Events
“Agamemnon, wanting to ensure that the battle of Troy is successful, decided to make sacrifice of his own daughter. He lures her into the city promising to arrange a marriage for her. When Iphigenia discovers the intrigue, she agrees to sacrifice her life for the sake of her country’s order. This highly dramatic version of a family story is only the staffage, an ironic presentation of the world order, in which God’s will reveals itself not in his “rescue” intervention, but in the power of a gossip. Why does Iphigenia arrange her own death? Maybe a lie is the best way to demonstrate the mechanism of entering into the role of a sacrifice, agreeing to compromise in order to save one’s own life.”

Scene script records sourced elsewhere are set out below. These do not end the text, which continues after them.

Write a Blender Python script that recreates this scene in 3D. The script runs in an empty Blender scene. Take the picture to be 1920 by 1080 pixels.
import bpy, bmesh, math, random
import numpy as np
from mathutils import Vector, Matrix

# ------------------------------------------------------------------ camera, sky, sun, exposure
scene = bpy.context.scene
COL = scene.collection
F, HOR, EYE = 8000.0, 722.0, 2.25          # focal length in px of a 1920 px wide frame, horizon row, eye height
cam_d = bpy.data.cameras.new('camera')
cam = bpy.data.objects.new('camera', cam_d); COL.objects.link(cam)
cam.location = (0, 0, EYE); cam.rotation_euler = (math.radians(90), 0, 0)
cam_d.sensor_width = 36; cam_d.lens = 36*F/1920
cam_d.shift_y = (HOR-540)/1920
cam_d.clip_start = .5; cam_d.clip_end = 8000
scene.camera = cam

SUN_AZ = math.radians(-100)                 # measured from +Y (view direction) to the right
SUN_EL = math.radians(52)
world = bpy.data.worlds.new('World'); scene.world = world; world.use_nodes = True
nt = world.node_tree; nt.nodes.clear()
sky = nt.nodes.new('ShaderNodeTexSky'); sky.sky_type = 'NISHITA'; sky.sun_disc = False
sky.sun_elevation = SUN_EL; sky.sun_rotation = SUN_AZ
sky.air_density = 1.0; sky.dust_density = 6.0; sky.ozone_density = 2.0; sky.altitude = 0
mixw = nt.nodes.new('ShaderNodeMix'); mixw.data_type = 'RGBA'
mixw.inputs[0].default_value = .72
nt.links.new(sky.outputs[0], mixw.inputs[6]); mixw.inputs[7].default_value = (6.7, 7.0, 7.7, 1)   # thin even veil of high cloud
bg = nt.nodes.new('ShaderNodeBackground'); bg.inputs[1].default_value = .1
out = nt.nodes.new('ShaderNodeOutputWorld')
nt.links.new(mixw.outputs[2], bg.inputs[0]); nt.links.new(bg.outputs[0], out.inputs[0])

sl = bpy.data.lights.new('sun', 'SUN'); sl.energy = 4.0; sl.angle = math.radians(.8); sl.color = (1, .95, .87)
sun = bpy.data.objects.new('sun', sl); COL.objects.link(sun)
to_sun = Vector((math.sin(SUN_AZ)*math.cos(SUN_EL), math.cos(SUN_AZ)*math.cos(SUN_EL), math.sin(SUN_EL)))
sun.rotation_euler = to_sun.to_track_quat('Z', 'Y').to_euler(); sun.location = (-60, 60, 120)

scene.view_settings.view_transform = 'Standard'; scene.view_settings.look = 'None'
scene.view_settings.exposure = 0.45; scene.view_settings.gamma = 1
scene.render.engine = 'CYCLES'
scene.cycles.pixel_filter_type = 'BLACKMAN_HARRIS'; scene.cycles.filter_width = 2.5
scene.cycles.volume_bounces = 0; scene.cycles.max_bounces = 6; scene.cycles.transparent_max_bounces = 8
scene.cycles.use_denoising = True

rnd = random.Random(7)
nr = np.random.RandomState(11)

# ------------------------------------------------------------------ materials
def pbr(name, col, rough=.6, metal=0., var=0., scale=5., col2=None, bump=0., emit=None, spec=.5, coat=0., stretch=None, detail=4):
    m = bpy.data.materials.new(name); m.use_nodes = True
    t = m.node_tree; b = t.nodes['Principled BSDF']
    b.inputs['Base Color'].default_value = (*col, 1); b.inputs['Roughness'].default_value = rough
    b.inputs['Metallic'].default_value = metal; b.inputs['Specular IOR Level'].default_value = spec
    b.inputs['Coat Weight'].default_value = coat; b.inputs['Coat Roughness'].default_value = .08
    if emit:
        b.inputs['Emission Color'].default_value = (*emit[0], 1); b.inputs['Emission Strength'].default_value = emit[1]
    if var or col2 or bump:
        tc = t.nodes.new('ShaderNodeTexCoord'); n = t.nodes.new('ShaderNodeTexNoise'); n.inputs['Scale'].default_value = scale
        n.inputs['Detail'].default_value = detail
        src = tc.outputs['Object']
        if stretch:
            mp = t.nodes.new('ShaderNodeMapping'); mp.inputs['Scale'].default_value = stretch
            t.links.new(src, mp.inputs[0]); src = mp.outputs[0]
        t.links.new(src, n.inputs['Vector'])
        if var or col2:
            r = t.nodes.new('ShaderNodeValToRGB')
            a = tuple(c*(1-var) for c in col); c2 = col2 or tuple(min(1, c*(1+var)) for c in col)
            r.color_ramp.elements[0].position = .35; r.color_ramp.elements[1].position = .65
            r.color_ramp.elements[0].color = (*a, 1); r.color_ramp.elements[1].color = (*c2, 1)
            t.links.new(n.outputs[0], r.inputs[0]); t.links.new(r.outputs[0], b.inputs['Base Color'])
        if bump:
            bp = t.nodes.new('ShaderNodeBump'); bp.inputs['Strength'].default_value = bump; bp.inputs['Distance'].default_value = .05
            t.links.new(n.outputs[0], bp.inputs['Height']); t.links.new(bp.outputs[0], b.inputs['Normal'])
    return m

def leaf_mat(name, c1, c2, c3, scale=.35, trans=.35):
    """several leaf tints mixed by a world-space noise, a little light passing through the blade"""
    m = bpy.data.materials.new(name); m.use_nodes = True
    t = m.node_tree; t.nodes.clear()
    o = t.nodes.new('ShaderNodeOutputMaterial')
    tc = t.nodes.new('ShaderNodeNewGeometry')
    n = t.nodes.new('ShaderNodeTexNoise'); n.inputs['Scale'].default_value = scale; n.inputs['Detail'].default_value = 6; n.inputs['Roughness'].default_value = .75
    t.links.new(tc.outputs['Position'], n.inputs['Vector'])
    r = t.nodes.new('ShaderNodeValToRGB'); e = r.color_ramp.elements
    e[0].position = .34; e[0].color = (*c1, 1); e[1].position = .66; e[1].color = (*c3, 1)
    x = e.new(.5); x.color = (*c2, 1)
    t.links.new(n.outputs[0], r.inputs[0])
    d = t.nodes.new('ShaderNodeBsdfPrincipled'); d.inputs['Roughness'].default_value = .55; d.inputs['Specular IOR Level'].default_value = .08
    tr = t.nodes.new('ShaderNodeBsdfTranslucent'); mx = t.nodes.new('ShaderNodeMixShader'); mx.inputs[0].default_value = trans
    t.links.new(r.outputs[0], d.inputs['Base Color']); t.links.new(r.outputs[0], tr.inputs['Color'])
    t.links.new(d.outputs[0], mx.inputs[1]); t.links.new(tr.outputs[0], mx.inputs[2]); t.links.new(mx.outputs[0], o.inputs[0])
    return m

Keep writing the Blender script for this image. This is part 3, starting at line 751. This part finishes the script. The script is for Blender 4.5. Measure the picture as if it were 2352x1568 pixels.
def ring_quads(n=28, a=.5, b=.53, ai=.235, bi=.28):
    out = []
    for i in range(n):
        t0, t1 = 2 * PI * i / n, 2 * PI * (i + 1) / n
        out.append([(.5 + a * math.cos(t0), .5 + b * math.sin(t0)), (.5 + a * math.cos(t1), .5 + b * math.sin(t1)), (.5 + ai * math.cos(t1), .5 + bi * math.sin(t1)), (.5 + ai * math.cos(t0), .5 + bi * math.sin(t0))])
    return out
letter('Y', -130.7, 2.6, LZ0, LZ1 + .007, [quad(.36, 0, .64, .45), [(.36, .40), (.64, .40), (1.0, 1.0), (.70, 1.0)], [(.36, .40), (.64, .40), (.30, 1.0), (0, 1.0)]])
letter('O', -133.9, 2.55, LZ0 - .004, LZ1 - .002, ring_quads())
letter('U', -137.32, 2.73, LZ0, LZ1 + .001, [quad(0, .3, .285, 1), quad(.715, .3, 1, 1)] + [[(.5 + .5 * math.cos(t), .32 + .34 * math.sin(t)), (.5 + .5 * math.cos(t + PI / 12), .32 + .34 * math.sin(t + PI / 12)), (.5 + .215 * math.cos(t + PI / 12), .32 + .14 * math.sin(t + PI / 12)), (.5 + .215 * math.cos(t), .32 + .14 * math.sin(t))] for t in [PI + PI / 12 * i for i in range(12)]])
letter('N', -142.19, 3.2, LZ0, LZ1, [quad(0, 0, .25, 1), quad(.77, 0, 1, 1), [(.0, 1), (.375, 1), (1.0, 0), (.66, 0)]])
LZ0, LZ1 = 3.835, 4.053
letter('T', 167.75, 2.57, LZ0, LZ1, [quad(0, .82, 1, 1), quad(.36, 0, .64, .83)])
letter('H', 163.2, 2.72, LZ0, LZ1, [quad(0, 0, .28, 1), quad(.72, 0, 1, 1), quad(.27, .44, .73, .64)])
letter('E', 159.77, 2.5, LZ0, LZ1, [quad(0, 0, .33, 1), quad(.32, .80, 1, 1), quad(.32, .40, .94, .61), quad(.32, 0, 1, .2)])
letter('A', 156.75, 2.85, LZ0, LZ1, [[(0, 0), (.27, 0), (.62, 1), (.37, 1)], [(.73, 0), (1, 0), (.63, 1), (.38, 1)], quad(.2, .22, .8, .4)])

(Marta Olejniczak – Teatr Nowy in Lodz)
“A struggle to find out the truth about yourself. Confronting with what we hide inside. Justifying a lie by the need to save one’s own life. If we bear in mind that the truth – our image of ourselves is relative, how can we trust ourselves to make the right decisions about us or our loved ones. The place where the truth meets the lie becomes a matter of individual choice. Everyday we all have to sacrifice pieces of ourselves, making decisions concerning ourselves, the world and other people. One day of a life, a situation involving one person, a situation of isolation.”
(Tomasz Bazan – director)
“Nuclear family. Love clashes with the egoism of individuals who fight for survival. In a disintegrated society very often only sacrifice has the ability of making our life meaningful. Even though so many people believe life is in fact meaningless, we are determined to discover the sense of our existence. It does not have to be heroic. There are no heroes. In our fear of dying we remain lonely throughout our life. Iphigenia finds her way out of the dead ends. But can we call her theory faith? And if so, does having faith mean being naïve?”